SunDog Transportation and Tours is in a class by itself. It operates in the Canadian National Parks with all that scenery and wildlife. Having said that, however, their driver/guides actually sounded like they cared, were conversant with recent wildlife sightings and on all four segments delivered a pleasant and stimulating experience. We highly recommend them if you aren't going to drive yourself through the parks. Our tours were two to about a dozen people.

For the city tours, John has to admit his disappointment when saw as many tours were with Gray Line franchises. John has taken Gray Line tours in the US, Japan, Australia and Germany. The ones that have worked have been the ones to destinations outside of the cities (Tokyo to Mt. Fujiyama, Munich to the Alps). The city tours have generally been a disappointment and the Canadian Gray Line tours were no exception. To a certain extent, Old Québec Tours also suffered from this syndrome of driving up and down every block, seldom stopping, and sounding like the talk had been given many times before.

Were we to do it again, we would have swapped or dropped all of the city tours for more focused ones to a few specific sites.

Special mention should made about:

Limousine/Executive Car Service Companies:

There is little to choose among these. All were punctual, pleasant, comfortable experiences.

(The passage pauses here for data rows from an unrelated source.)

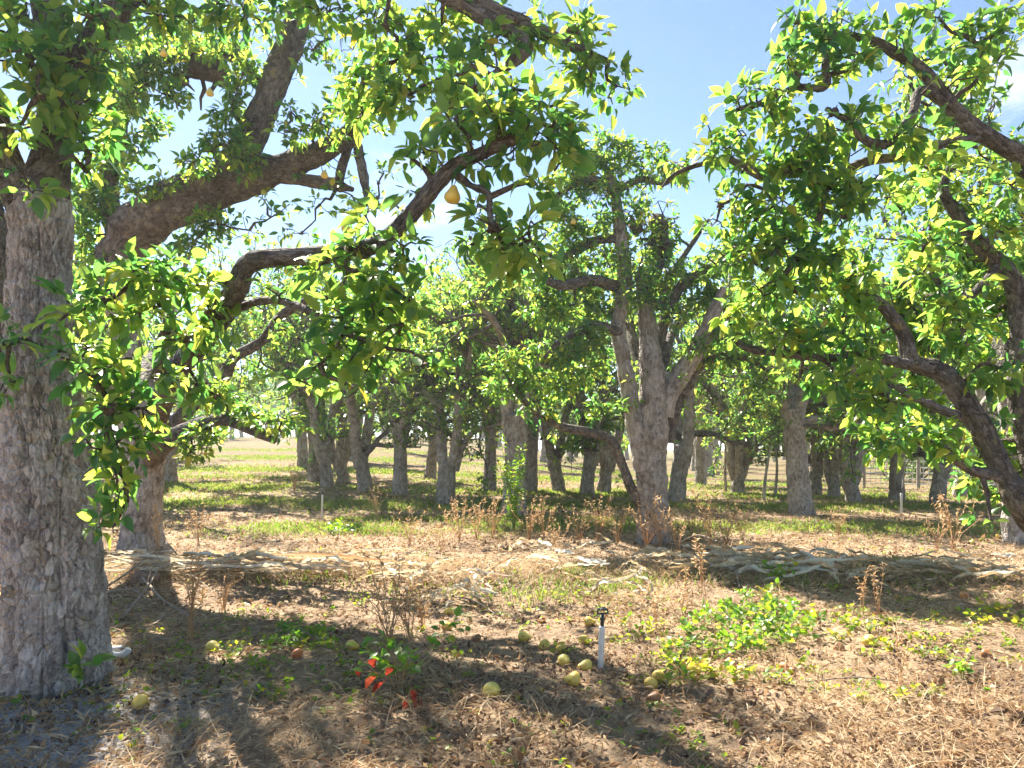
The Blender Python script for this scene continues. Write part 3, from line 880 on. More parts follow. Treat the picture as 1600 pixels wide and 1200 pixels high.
# overhead limb reaching across the top of the view
t1.limb([at(85, 200, D1), at(150, 60, D1 + .1), at(260, -60, D1 + .2), at(430, -90, D1 + .35), at(620, -40, D1 + .5), at(780, 20, D1 + .6), at(850, 52, D1 + .6), at(905, 78, D1 + .6), at(950, 96, D1 + .6)],
        [22 * k, 21 * k, 19 * k, 18 * k, 16 * k, 14 * k, 12 * k, 9 * k, 5 * k], seg=24, step=0.03, sprout=7)
t1.limb([at(640, -35, D1 + .5), at(760, 30, D1 + .55), at(822, 72, D1 + .5), at(790, 104, D1 + .45), at(768, 118, D1 + .4)], [12 * k, 13 * k, 12 * k, 9 * k, 5 * k], seg=18, step=0.03, sprout=6)
for (px, py, rx, ry, d) in [
    (110, 95, 70, 30, 3.5), (50, 90, 50, 30, 3.4), (60, 150, 50, 30, 3.35), (120, 175, 50, 40, 3.5), (140, 240, 30, 40, 3.6), (45, 288, 26, 22, 3.3), (15, 200, 30, 40, 3.4),
    (25, 30, 60, 30, 3.5), (140, 25, 60, 30, 3.6), (250, 20, 60, 26, 3.9), (380, 12, 70, 24, 4.0), (500, 20, 60, 26, 4.2), (600, 40, 60, 26, 4.2), (690, 40, 60, 30, 4.3), (620, 95, 50, 26, 4.3), (570, 120, 40, 30, 4.3),
    (700, 110, 60, 30, 4.2), (770, 70, 50, 25, 4.2), (840, 60, 40, 25, 4.3), (900, 90, 35, 28, 4.3), (930, 120, 32, 26, 4.3), (965, 135, 22, 22, 4.3), (905, 40, 50, 24, 4.4),
    (640, 150, 60, 30, 4.1), (700, 165, 40, 25, 4.2), (560, 165, 50, 26, 4.4),
    (14, 540, 22, 34, 3.3), (18, 600, 24, 26, 3.3)]:
    t1.pclump(px, py, rx, ry, d, 1.0)
for (px, py, rx, ry, d) in [(100, -60, 90, 50, 4.2), (230, -40, 80, 50, 4.4), (350, -60, 80, 40, 4.6), (60, -160, 120, 60, 4.5), (260, -150, 120, 60, 4.8), (480, -60, 80, 40, 4.6), (600, -50, 70, 40, 4.5), (720, -20, 60, 40, 4.4), (440, -150, 110, 50, 4.9)]:  # unseen clumps above the frame, added to shade the close leaves
    t1.pclump(px, py, rx, ry, d, .35)
# small shoot at the foot of the trunk
for (px, py) in ((128, 1036), (122, 1052), (134, 1044)):
    p = at(px, py, 3.38)
    t1.twig(at(122, 1074, 3.4), p, 0.004)
    t1.sp.append(p); t1.sd.append(np.array([0, -0.3, 1.0]))

# ---- second tree at the left with the thick grey limb ------------------------------------
D2 = 8.2
b2 = ground_at(222, 866)
D2 = float(b2[1])
t2 = Tree(b2, 4, leaf=0.071)
k = D2 / F * 0.76
t2.limb([at(222, 890, D2), at(222, 862, D2), at(222, 820, D2), at(226, 760, D2), at(232, 700, D2), at(222, 620, D2), at(196, 520, D2), at(178, 440, D2), at(184, 395, D2)],
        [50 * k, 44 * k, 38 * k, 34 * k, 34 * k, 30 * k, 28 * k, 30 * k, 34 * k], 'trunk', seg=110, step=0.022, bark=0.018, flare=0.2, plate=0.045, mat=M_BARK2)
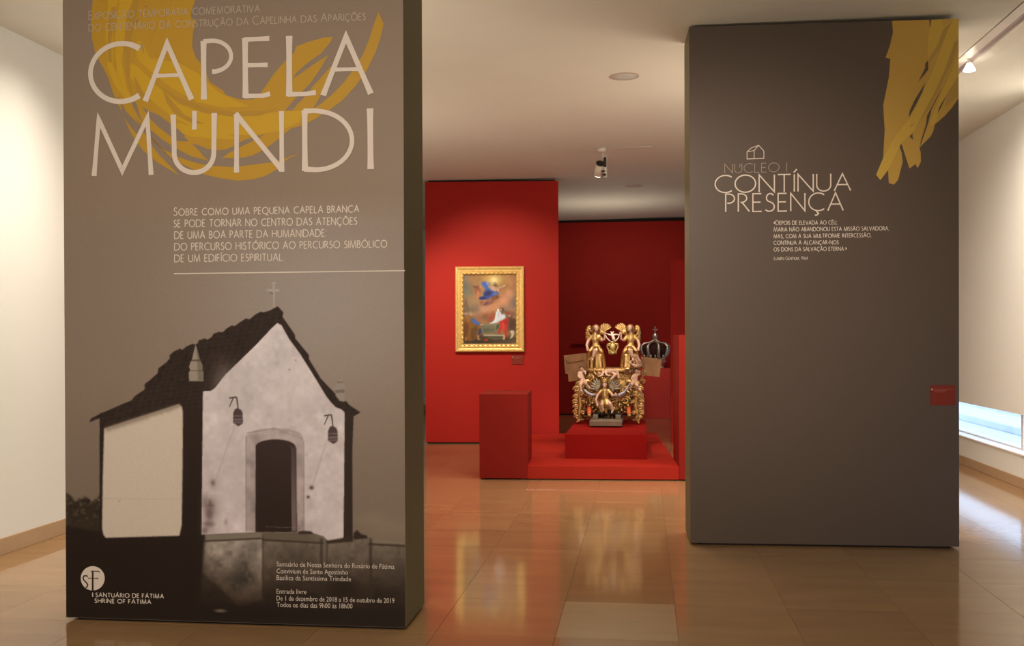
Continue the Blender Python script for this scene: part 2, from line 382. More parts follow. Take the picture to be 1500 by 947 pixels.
# ------------------------------------------------------------------ exhibition panels
def panel(name, label, pl, L, T, Hh, mface, z0=.016):
    t = thing(name, label, 'exhibition panel', (*pl.A[:2], 0), pl.rz)
    MB().box((0, .004, z0), (L, T, Hh)).build('body', M_olive, t)
    MB().box((0, 0, z0), (L, .0038, Hh)).build('printed_face', mface, t)
    MB().box((.05, .03, 0), (L-.05, T-.05, z0)).build('recessed_foot', M_dark, t)
    MB().box((.05, .05, Hh), (L-.06, T-.02, Hh+.012)).build('top_gap_strip', M_dark, t)
    return t
LPp = Plane((-2.996, 5.007), (-1.187, 5.024)); LPp.L = LPp.L
lp = panel('exhibition_panel', 'tall taupe title panel at left with chapel photograph and large cream title', LPp, LPp.L, .463, 3.615, M_taupe)
RPp = Plane((.328, 7.318), (2.157, 7.382))
rp = panel('exhibition_panel', 'tall dark brown panel at right with small house outline and white text', RPp, RPp.L, .46, 3.652, M_brown)

def flat(parent, name, m, polys, off):
    b = MB()
    for i_, P in enumerate(polys):
        b.add([(u, -off-2.5e-5*(i_ % 24), v) for u, v in P], [tuple(range(len(P)))])
    me = bpy.data.meshes.new(name); me.from_pydata(b.v, [], b.f); me.update()
    bm = bmesh.new(); bm.from_mesh(me); bmesh.ops.triangulate(bm, faces=[f for f in bm.faces if len(f.verts) > 4], ngon_method='EAR_CLIP')
    for f in bm.faces:
        f.normal_update()
        if f.normal.y > 0: f.normal_flip()
    bm.to_mesh(me); bm.free(); me.materials.append(m)
    o = bpy.data.objects.new(name, me); COL.objects.link(o); o.parent = parent; return o
def ribbon(P, w, closed=False, flare=None):
    """stroke of width w along P -> quads"""
    Wd = None
    if flare and not closed: P, Wd = flared(P, w, *flare)
    P = [np.array(p, float) for p in P]; n = len(P); out = []; N = []
    if Wd is None: Wd = [w]*n
    for i in range(n):
        a = P[i-1] if (i > 0 or closed) else None; c = P[(i+1) % n] if (i < n-1 or closed) else None
        def nn(p, q): d = q-p; d = d/(np.linalg.norm(d)+1e-12); return np.array([-d[1], d[0]])
        if a is None: v = nn(P[i], c)
        elif c is None: v = nn(a, P[i])
        else:
            n1, n2 = nn(a, P[i]), nn(P[i], c); v = n1+n2; l = np.linalg.norm(v); v = v/l if l > 1e-6 else n1
            v = v*min(1/max(v@n1, .01), 3.2)
        N.append(v)
    rng = range(n if closed else n-1)
    for i in rng:
        j = (i+1) % n
        out.append([tuple(P[i]+N[i]*Wd[i]/2), tuple(P[j]+N[j]*Wd[j]/2), tuple(P[j]-N[j]*Wd[j]/2), tuple(P[i]-N[i]*Wd[i]/2)])
    return out
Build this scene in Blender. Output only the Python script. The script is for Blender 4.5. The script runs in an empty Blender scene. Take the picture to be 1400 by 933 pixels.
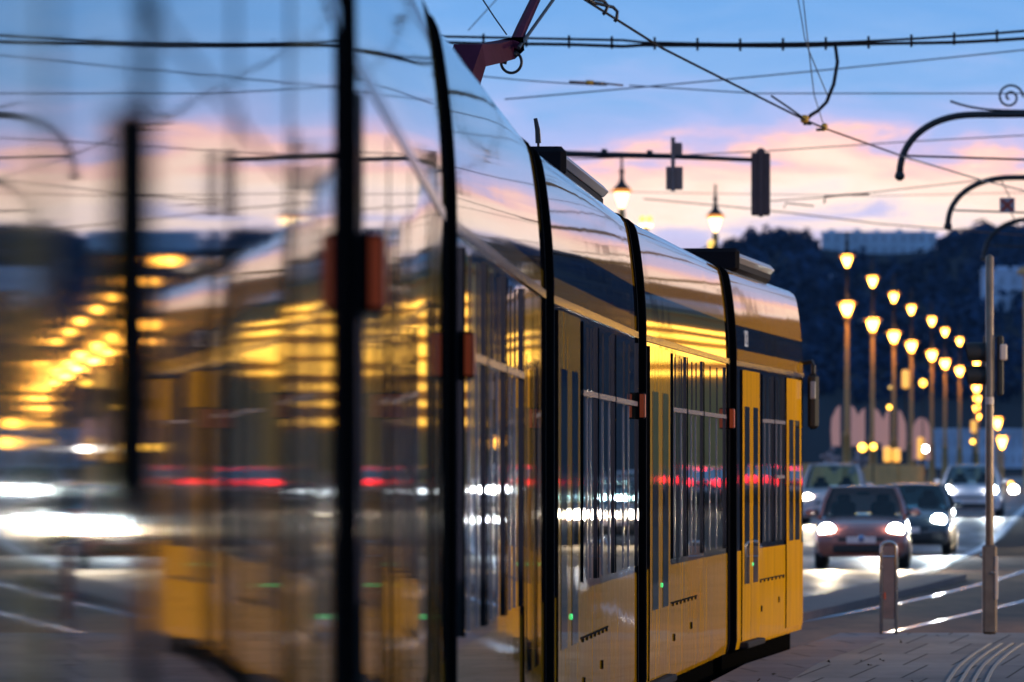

We might give a slight edge to Service de Limousine Guy Sampson in Quebec only because the same young man drove three of our four transfers in Quebec. He escorted us into and out of the hotel every time. We learned from the hotel porter that until two weeks before he had been the valet driver for the hotel so he was making sure that his former colleagues saw him! He shyly admitted it after we teased him about it.

Conclusion

We had a great time. We could not have improved the weather by going a week earlier or later. The same wet weather had prevailed in Canada for much of a month as it had done in the Northeast US. Just bad luck. We were tired when we got home but everything had worked throughout the trip. Canada is a great country and we can't explain why it took us so long to do this, especially to Eastern Canada.